▶ Aim: Please set down all the lines beneath this one exactly, without the pictures.

▶ Collected material:
+---+
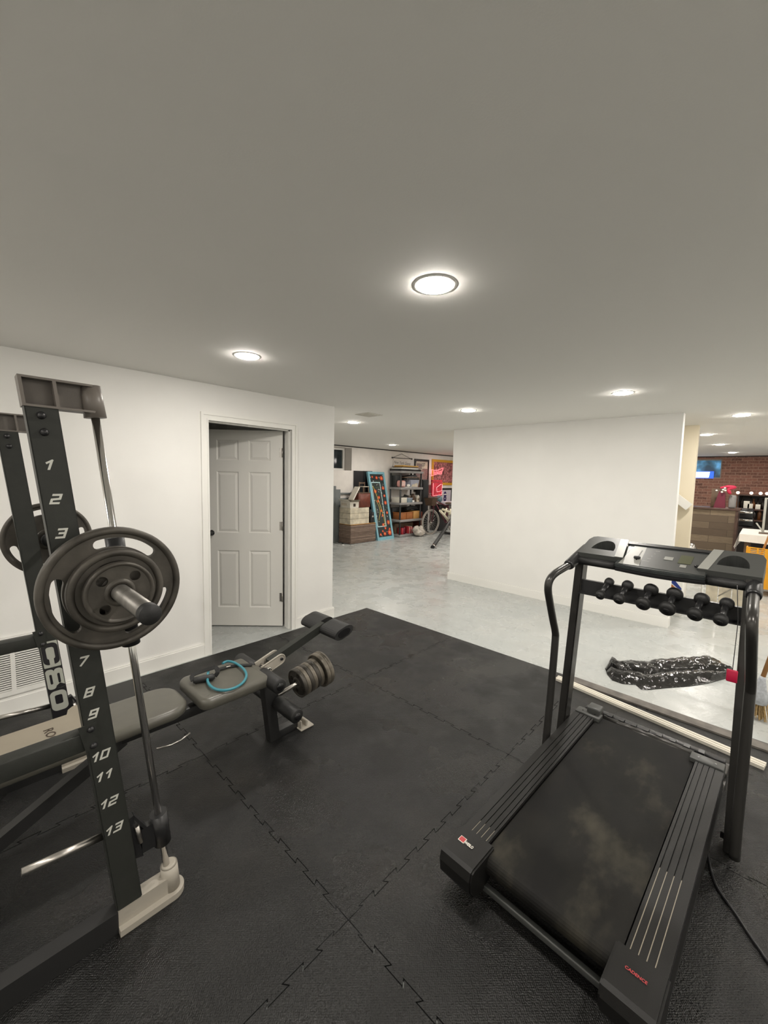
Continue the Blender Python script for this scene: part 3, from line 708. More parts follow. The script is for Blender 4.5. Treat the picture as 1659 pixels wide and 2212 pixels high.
P = [(.02, 1.885), (.62, 1.885)]+[(.62+.10*math.sin(math.radians(a)), 1.985-.10*math.cos(math.radians(a))) for a in range(10, 91, 10)]+[(.72, 2.07)]+[(.62+.10*math.cos(math.radians(a)), 2.07+.10*math.sin(math.radians(a))) for a in range(10, 91, 10)]+[(.02, 2.17)]
cushion(P, .422, .470, .024).build('back_pad', 'vinyl', bench)
MB().rbox(.45, 1.18, YB-.025, YB+.025, .355, .405, .004, 2).build('main_beam', 'black_powder', bench)
m = MB(); m.box(.80, .86, YB-.06, YB+.06, .405, .425); m.box(1.0, 1.08, YB-.06, YB+.06, .405, .425); m.box(.5, .56, YB-.06, YB+.06, .405, .424); m.build('pad_mount', 'black_powder', bench)
MB().bar((1.160, YB, .43), (1.212, YB, .0125), .055, .06, (1, 0, 0)).build('front_leg', 'black_powder', bench)
m = MB(); m.bar((.46, YB, .37), (-.05, YB, .10), .045, .05); m.build('rear_leg', 'black_powder', bench)
MB().rbox(-.09, -.04, 1.75, 2.25, .0125, .11, .004, 2).build('rear_foot', 'black_powder', bench)
MB().rbox(1.22, 1.372, YB-.025, YB+.025, .0125, .058, .003, 2).build('front_foot', 'black_powder', bench)
m = MB(); m.rbox(1.36, 1.455, YB-.07, YB+.045, .0125, .024, .005, 2); m.rbox(1.366, 1.373, YB-.06, YB+.04, .0125, .072, .002, 2); m.rbox(1.405, 1.42, YB-.055, YB+.036, .02, .06, .004, 2); m.build('foot_cap', 'beige_foot', bench)
m = MB(); m.tube([at(338, 1617, 1, 1.9), at(370, 1609, 1, 1.9), at(392, 1598, 1, 1.9), at(411, 1583, 1, 1.9)], .004, 8); m.build('seat_adjust_wire', 'brushed_steel', bench)
# bracket: two beige side plates with rounded end and bolt
m = MB()
bo = lambda u, v_: (1.125+u*math.cos(.30)-v_*math.sin(.30), 0, .46+u*math.sin(.30)+v_*math.cos(.30))
for yy in (YB-.036, YB+.030):
    out = [(0, -.03), (.12, -.03)]+[(.12+.03*math.sin(math.radians(a)), -.03*math.cos(math.radians(a))) for a in range(20, 180, 20)]+[(.12, .03), (0, .03)]
    m.prism(out, [], lambda u, v_: (bo(u, v_)[0], yy, bo(u, v_)[2]), (0, .006, 0))
    m.tube([V((bo(u*.985, v_*.93)[0], yy+(-.001 if yy < YB else .007), bo(u*.985, v_*.93)[2])) for u, v_ in out], .004, 6)
br_ = m.build('bracket', 'beige_foot', bench)
m = MB(); a = bo(.125, 0); m.cyl((a[0], YB-.046, a[2]), (a[0], YB+.046, a[2]), .008, n=12); m.build('bolt', 'black_plastic', br_)
m = MB(); a = bo(.03, .005); m.cyl((a[0], YB-.062, a[2]), (a[0], YB+.05, a[2]), .007, n=12); m.tube([(a[0]+.017*math.cos(t), YB-.055, a[2]-.012+.017*math.sin(t)) for t in [k*.55 for k in range(11)]], .0028, 6); m.build('lock_pin', 'chrome', br_)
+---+
▶ Solution for this exercise:
Continue the Blender Python script for this scene: part 3, from line 708. More parts follow. The script is for Blender 4.5. Treat the picture as 1659 pixels wide and 2212 pixels high.
P = [(.02, 1.885), (.62, 1.885)]+[(.62+.10*math.sin(math.radians(a)), 1.985-.10*math.cos(math.radians(a))) for a in range(10, 91, 10)]+[(.72, 2.07)]+[(.62+.10*math.cos(math.radians(a)), 2.07+.10*math.sin(math.radians(a))) for a in range(10, 91, 10)]+[(.02, 2.17)]
cushion(P, .422, .470, .024).build('back_pad', 'vinyl', bench)
MB().rbox(.45, 1.18, YB-.025, YB+.025, .355, .405, .004, 2).build('main_beam', 'black_powder', bench)
m = MB(); m.box(.80, .86, YB-.06, YB+.06, .405, .425); m.box(1.0, 1.08, YB-.06, YB+.06, .405, .425); m.box(.5, .56, YB-.06, YB+.06, .405, .424); m.build('pad_mount', 'black_powder', bench)
MB().bar((1.160, YB, .43), (1.212, YB, .0125), .055, .06, (1, 0, 0)).build('front_leg', 'black_powder', bench)
m = MB(); m.bar((.46, YB, .37), (-.05, YB, .10), .045, .05); m.build('rear_leg', 'black_powder', bench)
MB().rbox(-.09, -.04, 1.75, 2.25, .0125, .11, .004, 2).build('rear_foot', 'black_powder', bench)
MB().rbox(1.22, 1.372, YB-.025, YB+.025, .0125, .058, .003, 2).build('front_foot', 'black_powder', bench)
m = MB(); m.rbox(1.36, 1.455, YB-.07, YB+.045, .0125, .024, .005, 2); m.rbox(1.366, 1.373, YB-.06, YB+.04, .0125, .072, .002, 2); m.rbox(1.405, 1.42, YB-.055, YB+.036, .02, .06, .004, 2); m.build('foot_cap', 'beige_foot', bench)
m = MB(); m.tube([at(338, 1617, 1, 1.9), at(370, 1609, 1, 1.9), at(392, 1598, 1, 1.9), at(411, 1583, 1, 1.9)], .004, 8); m.build('seat_adjust_wire', 'brushed_steel', bench)
# bracket: two beige side plates with rounded end and bolt
m = MB()
bo = lambda u, v_: (1.125+u*math.cos(.30)-v_*math.sin(.30), 0, .46+u*math.sin(.30)+v_*math.cos(.30))
for yy in (YB-.036, YB+.030):
    out = [(0, -.03), (.12, -.03)]+[(.12+.03*math.sin(math.radians(a)), -.03*math.cos(math.radians(a))) for a in range(20, 180, 20)]+[(.12, .03), (0, .03)]
    m.prism(out, [], lambda u, v_: (bo(u, v_)[0], yy, bo(u, v_)[2]), (0, .006, 0))
    m.tube([V((bo(u*.985, v_*.93)[0], yy+(-.001 if yy < YB else .007), bo(u*.985, v_*.93)[2])) for u, v_ in out], .004, 6)
br_ = m.build('bracket', 'beige_foot', bench)
m = MB(); a = bo(.125, 0); m.cyl((a[0], YB-.046, a[2]), (a[0], YB+.046, a[2]), .008, n=12); m.build('bolt', 'black_plastic', br_)
m = MB(); a = bo(.03, .005); m.cyl((a[0], YB-.062, a[2]), (a[0], YB+.05, a[2]), .007, n=12); m.tube([(a[0]+.017*math.cos(t), YB-.055, a[2]-.012+.017*math.sin(t)) for t in [k*.55 for k in range(11)]], .0028, 6); m.build('lock_pin', 'chrome', br_)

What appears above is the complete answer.